The result has been a big fall in the proportion of GDP going to wages and relentless upward pressure on the factor of production in (virtually) inelastic supply, namely land. This has suited the government just fine as it owns nearly 80% of the land and thus benefits from the rise in land prices.

Of course rising food prices globally play a big part in the rise in food costs locally. But the competition for land is undoubtedly playing a significant role in the rising cost of meals at food courts, hawker centres, supermarkets and wet markets as rents rise. I hear these complaints from stall holders continuously as I go about my walkabouts several times a week.

Another domestic factor contributing to rising inflation is government and GLC policies that favour the creation of oligopolies such as integrated food court operators. Make no mistake! GLCs are not in the private sector, they have virtual monopolies and no real competition to their power to pass on costs by putting up prices. The government’s ownership of most of the transport system, from the MRT to taxis, and the lack of an effective regulator, also means that the transport companies have been able to more than pass on the rise in energy costs stemming from higher oil prices. The result is further pressure on your wallet.

Here’s one for the students of economic history. Back in 1926 before he published his general theory, Keynes warned against a type of inflation that transfers income from workers to profits. Are we seeing that inflation here and now? The economy is overheating but the benefits are going to profits and not to working Singaporeans.

Certainly we can see this effect in the CPI index. The HDB resale price index has risen some 340% in the last twenty years while median nominal household income has risen by only just over 100%. Even though The Department of Statistics uses an archaic method of calculating housing costs the effects are still apparent.

With such an elastic supply of foreign labour it is no surprise that average nominal incomes have lagged behind inflation over the last three years and median real household incomes have essentially remained unchanged for nearly thirteen years. And despite years of strong economic growth consumption has fallen to just over 40% of GDP.

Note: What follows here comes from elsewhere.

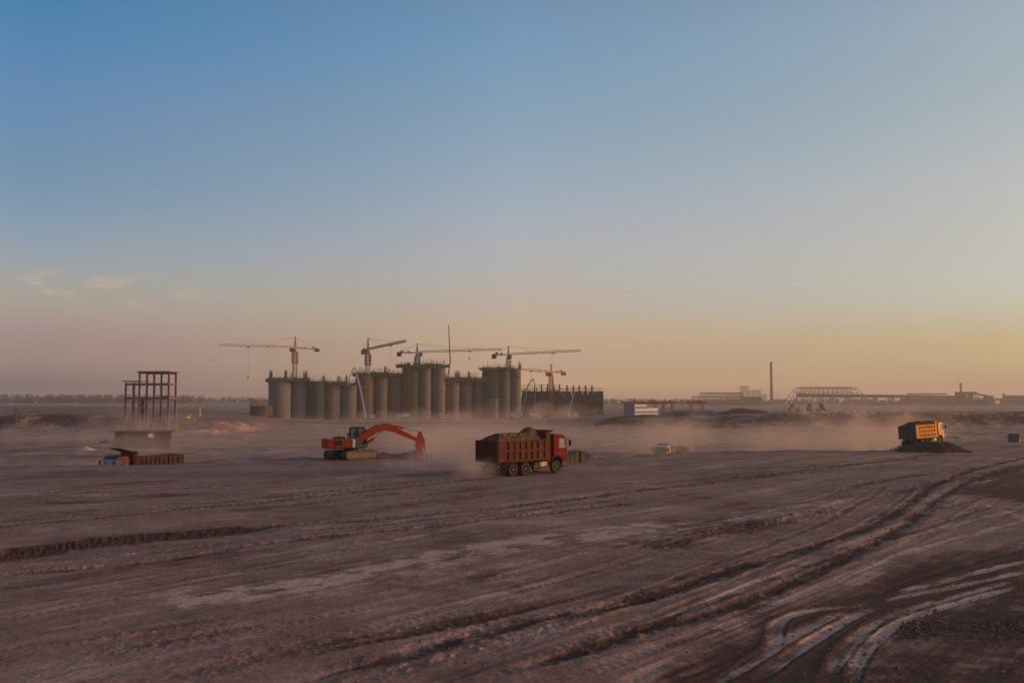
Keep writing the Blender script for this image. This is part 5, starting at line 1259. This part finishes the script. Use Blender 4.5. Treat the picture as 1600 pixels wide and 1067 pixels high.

The incumbents will try to divert you with a bit of hype about fertility rates. (The downward trend in birth rates is for another article.) But this is merely an attempt to shift the blame on to you for not having enough babies so that our minsters to continue to support the current immigration policy.

Don’t let them scare you with those simple GDP figures either. I had already dispensed with that bogey in my previous articles. What we need from our GDP is quality not quantity. We need policies that achieve economic growth by raising the productivity of our inputs (workers) and not by just increasing the inputs themselves (importing foreign workers).

The lack of a raise in real median incomes, our appalling productivity figures and the strain on scarce resources like land should be more of a worry to you than inflation. Only by shifting focus and reducing the strain are we likely to get a slow-down in inflation accompanied by rising real wages. Your rice bowl will be all the happier for it.